El chico proviene de Yorkshire, un condado del noroeste inglés con notable pedigrí melómano, pero no es desde luego el caso de Todmorden, la pequeña localidad de apenas 12.000 habitantes que le acoge desde siempre. Algo habrá influido esta circunstancia geográfica en el ensimismamiento de Minsky, que con su banda se orillaba más hacia los cauces del post-punk pero ahora se muestra tan frágil, desamparado y genuino como los mejores referentes de la vulnerabilidad masculina. Y que ha querido añadir a su nombre artístico ese alias, Sydney, que juega con un apelativo al parecer recurrente entre su círculo de allegados: «Syd». No, tampoco cometeremos ninguna temeridad si nos paramos a pensar en Syd Barrett, el genio fugaz y enfermizo al frente de los primerísimos Pink Floyd. Sargeant encarna un perfil mucho más sereno, pero la tentación de la psicodelia (Lisboa, Long roads) y las melodías oblicuas está siempre ahí, latente.

Es casi imposible, en definitiva, no empatizar con un artista precoz, diferente y brillante, un veinteañero que combate su propia fragilidad a golpe de coraje.

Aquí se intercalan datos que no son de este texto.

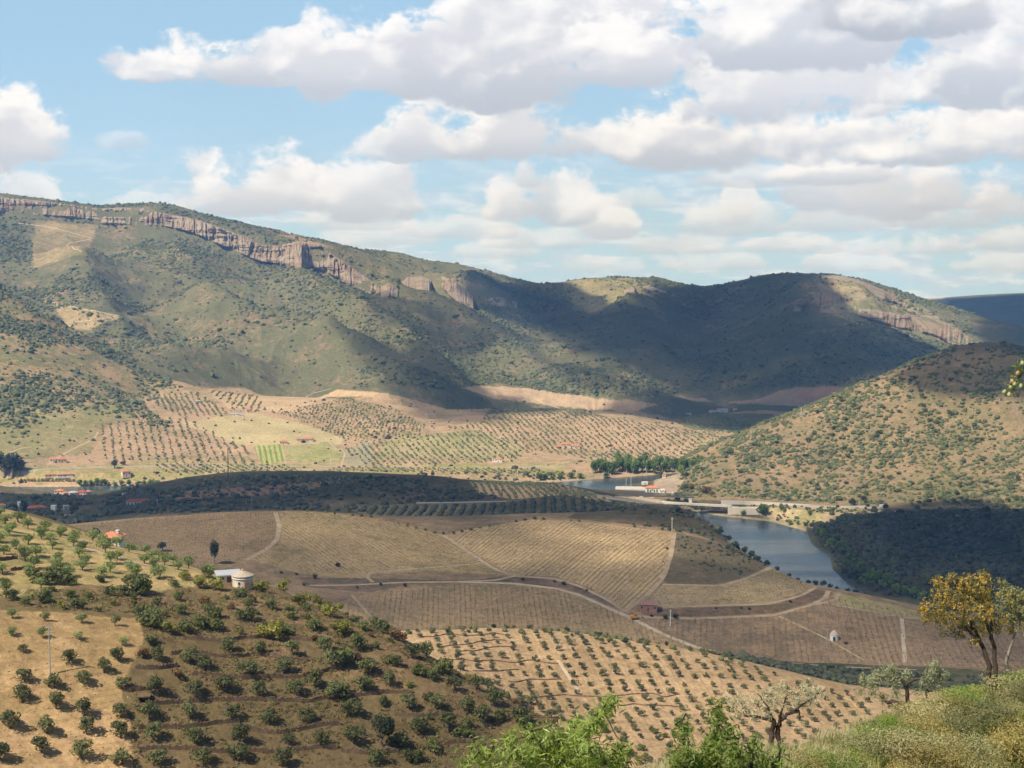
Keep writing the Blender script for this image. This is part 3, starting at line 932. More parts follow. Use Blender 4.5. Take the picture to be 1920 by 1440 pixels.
if CLOUDS_ON:
    ALT = 1900
    # mountain
    cloud([(905, 512), (985, 538), (1080, 572), (1140, 604), (1190, 566), (1240, 532), (1330, 543), (1420, 520), (1492, 514), (1503, 566), (1532, 600), (1605, 622), (1665, 655), (1770, 668),
           (1700, 690), (1560, 728), (1400, 740), (1290, 735), (1200, 695), (1080, 660), (1000, 615), (930, 590), (880, 560)], 2650, 4600, ALT + 300, 45, .86)
    cloud([(1240, 742), (1420, 730), (1620, 728), (1600, 765), (1440, 835), (1340, 806), (1230, 785), (1090, 776), (1140, 760)], 2150, 2950, ALT, 40, .78)
    cloud([(690, 550), (770, 565), (850, 600), (960, 640), (900, 655), (800, 640), (720, 610)], 2850, 3900, ALT, 40, .5)
    cloud([(640, 612), (720, 645), (800, 690), (900, 742), (960, 768), (940, 790), (880, 792), (790, 780), (740, 735), (690, 680)], 2200, 3300, ALT, 35, .68)
    cloud([(1000, 660), (1090, 690), (1180, 720), (1240, 745), (1130, 735), (1060, 712)], 2600, 3500, ALT, 35, .5)
    # far hills
    cloud([(1700, 566), (1790, 562), (2000, 552), (2100, 600), (2050, 660), (1800, 650)], 4700, 8000, 2900, 80, .85)
    cloud([(1838, 566), (2100, 548), (2100, 700), (1850, 690)], 3300, 4900, 2300, 50, .85)
    # valley
    cloud([(-120, 880), (40, 905), (130, 912), (280, 912), (300, 905), (420, 893), (560, 887), (700, 891), (830, 894), (915, 905), (880, 920), (960, 938), (1050, 930), (1150, 943), (1240, 951),
           (1300, 962), (1330, 985), (1270, 996), (1150, 984), (1060, 972), (980, 968), (850, 990), (700, 966), (520, 955), (300, 964), (130, 982), (-120, 985)], 965, 1600, ALT, 26, .62)
    cloud([(130, 986), (400, 964), (515, 960), (540, 1010), (650, 1065), (760, 1085), (860, 1092), (840, 1120), (700, 1140), (600, 1130), (480, 1095), (380, 1075), (280, 1050), (180, 1010)], 700, 1010, ALT, 30, .42)
    cloud([(640, 1128), (760, 1125), (900, 1140), (1000, 1120), (1100, 1120), (1200, 1112), (1300, 1120), (1440, 1135), (1540, 1112), (1720, 1148), (2050, 1170), (2050, 1300), (1700, 1290), (1500, 1262), (1330, 1222),
           (1150, 1192), (1000, 1182), (780, 1182)], 628, 960, ALT, 40, .44)
    cloud([(950, 1078), (1020, 1060), (1100, 1036), (1180, 1050), (1240, 1075), (1180, 1140), (1090, 1098), (1030, 1082)], 700, 960, ALT, 28, .38)
    cloud([(500, 1048), (560, 1012), (660, 1020), (760, 1050), (900, 1066), (800, 1072), (690, 1080), (560, 1076)], 700, 960, ALT, 26, .36)
    cloud([(1270, 1040), (1380, 1060), (1330, 1095), (1250, 1095)], 700, 960, ALT, 25, .3)
    # wooded bank and the hilltop behind it
    cloud([(1515, 990), (1560, 972), (1640, 955), (1760, 962), (2060, 968), (2060, 1170), (1740, 1130), (1640, 1118), (1585, 1090), (1550, 1040)], 1040, 1460, ALT, 22, .84)
    cloud([(1680, 702), (1740, 670), (1800, 646), (1870, 640), (2060, 645), (2060, 745), (1900, 742), (1800, 740), (1720, 730)], 1600, 2150, ALT, 26, .82)
    # lower end of the near slope
    cloud([(420, 1355), (700, 1335), (880, 1340), (1040, 1352), (1100, 1400), (1050, 1465), (420, 1465)], 200, 320, ALT, 18, .22)
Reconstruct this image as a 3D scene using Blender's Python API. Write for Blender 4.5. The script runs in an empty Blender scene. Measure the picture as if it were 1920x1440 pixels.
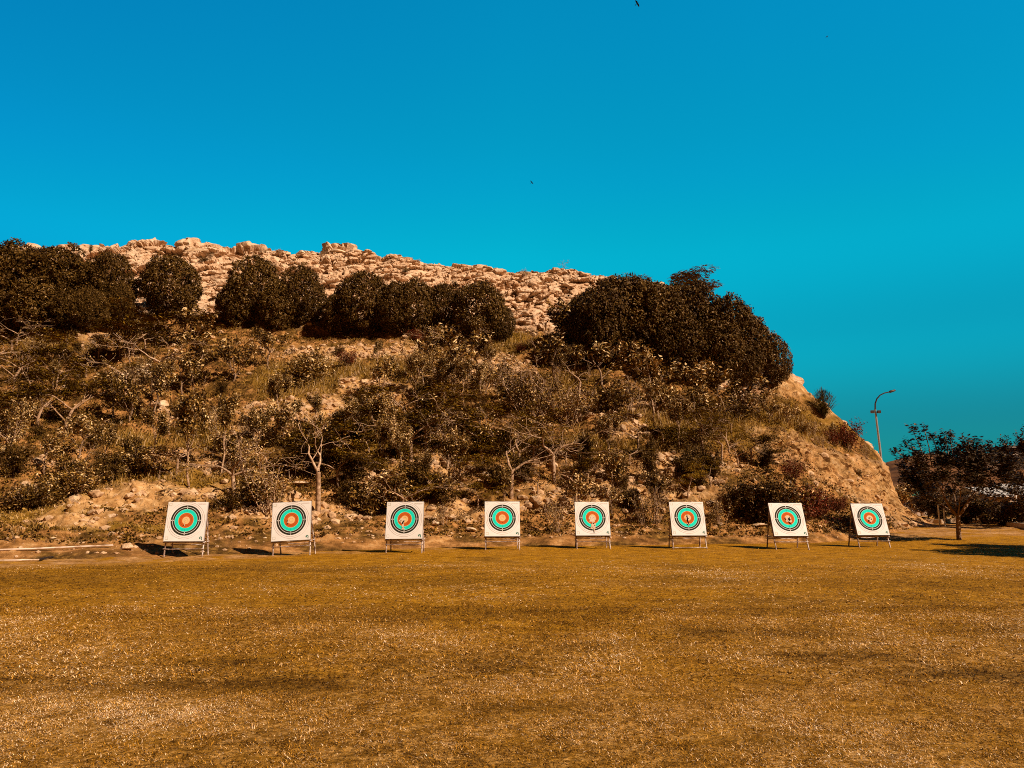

I don’t wanna, el primer sencillo y casi un manifiesto fundacional, encierra unos versos que saltan al oído desde la primera escucha. «Confía en mí / Dejaré de lado a todo el mundo / Dejaré a un lado todo / Si amar esto está mal, entonces no quiero estar bien», murmura, o casi musita nuestro protagonista, dispuesto a seguir un camino propio en la vida y, a lo que se ve, en el arte. A veces asume incluso atrevimientos temerarios, como los siete minutos distópicos y vaporosos de ese Lunga (Interlude) que se erige en extraño punto de inflexión cuando abordamos el último tercio del álbum. Pero justo a renglón seguido aprovecha para deslizar A million flowers, una canción con la que SMS deja claro que también puede escribir piezas de belleza instantánea y adorable. Sin duda, uno de los debuts solistas del año.